UGM: Mahasiswa UGM Sulap Limbah Cangkang Telur Jadi Pupuk Gama Organic
- ugm.ac.id
Yogyakarta, WISATA – Mahasiswa UGM berhasil mengolah limbah cangkang telur menjadi pupuk organik.
Produk bernama Gama Organic tersebut, dibuat oleh Faris Ariwibowo (Fakultas Peternakan 2022), Rakha Arya Cahya (Sekolah Vokasi 2021), Amandira Dhirgandita (Fakultas Teknik 2021), Aurelia Nadiya Prayudanti (Fakultas Peternakan 2022), dan Arini Roisatul Baroroh (Fakultas Peternakan 2022).
Mereka memanfaatkan limbah cangkang telur yang jumlahnya cukup berlimpah di Yogyakarta menjadi pupuk organik yang mampu mendorong pertumbuhan tanaman secara optimal.
Faris menjelaskan pembuatan Gama Organic ini bermula dari keprihatinan terhadap persoalan sampah di Daerah Istimewa Yogyakarta yang belum efektif pengelolaannya.
Bahkan, di salah satu tempat pembuangan akhir (TPA) yakni TPA Piyungan, sempat kewalahan dalam menerima sampah yang masuk karena mengalami overload hingga mencapai 700 ton sampah per harinya.
Dampaknya, hingga tanggal 23 Juli 2023 lalu, TPA Piyungan tidak lagi dapat menerima pelayanan sampah, meski saat ini sudah dibuka secara terbatas, dengan menerima 200 ton sampah/hari.
Masalah sampah ini menyebabkan penumpukan dan bau yang tidak sedap, karena sampah anorganik bercampur dengan sampah organik sehingga perlu ada inovasi pengelolaan sampah organik tersebut.
“Salah satu contoh sampah organik yang dihasilkan adalah cangkang telur dari industri peternakan. Menurut data dari Badan Pusat Statistik tahun 2022, DIY menghasilkan 168.303,00 ton telur/tahun,” terangnya pada Selasa (10/10/2023) di Kampus UGM.

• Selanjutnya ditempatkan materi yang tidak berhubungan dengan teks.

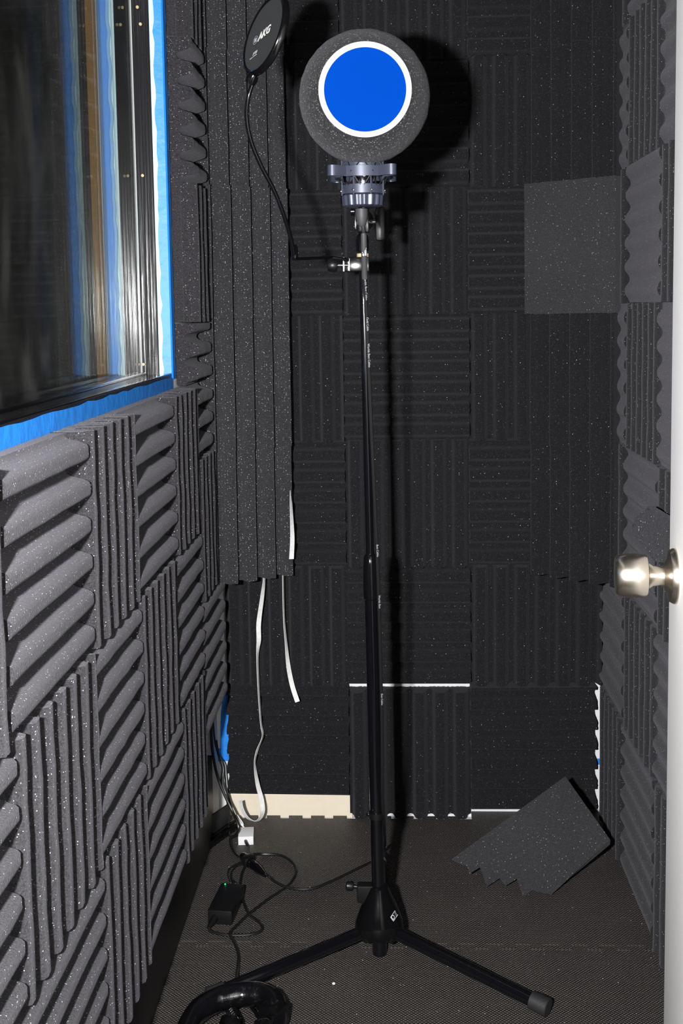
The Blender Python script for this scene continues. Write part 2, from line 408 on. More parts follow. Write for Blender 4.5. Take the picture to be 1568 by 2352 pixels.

Melihat kondisi tersebut, para mahasiswa muda ini pun memutar otak memanfaatkan limbah cangkang telur dan sampah organik lainnya, menjadi sesuatu yang bernilai guna dan bernilai ekonomi.
Merekapun mengolah limbah cangkang telur dengan sampah organik lainnya seperti leri, kulit pisang, dan kulit bawang untuk dijadikan pupuk organik cair.
“Bahan-bahan tersebut memiliki kandungan yang baik untuk tanaman seperti kalsium, nitrogen, fosfor, kalium, sulfur, vitamin B1, dan kandungan lainnya,” ungkapnya.
Rakha menambahkan, kehadiran Gama Organic ini mendapat respons yang baik dari masyarakat.
Setelah diaplikasikan ke tanaman hias dan sayuran, mampu mendorong pertumbuhan tanaman menjadi lebih optimal. Hal ini merupakan hasil dari pupuk organik yang memiliki kandungan tinggi dan berbahan alami.
Produk pupuk organik Gama Organic ini dijual di pasaran dalam dua bentuk, yakni botol semprot dan botol biasa berukuran 1 liter.
Perbedaan kedua bentuk ini, hanya ada pada konsentrasinya. Botol biasa perlu dicairkan dalam pengaplikasiannya sedangkan botol semprot bisa langsung disemprotkan ke tanaman.
Rakha berharap, adanya inovasi produk pupuk organik ini bisa menjadi solusi pengelolaan sampah organik di tanah air.
Selain itu juga diharapkan mampu menunjang kesehatan serta meningkatkan kualitas tanaman di Indonesia.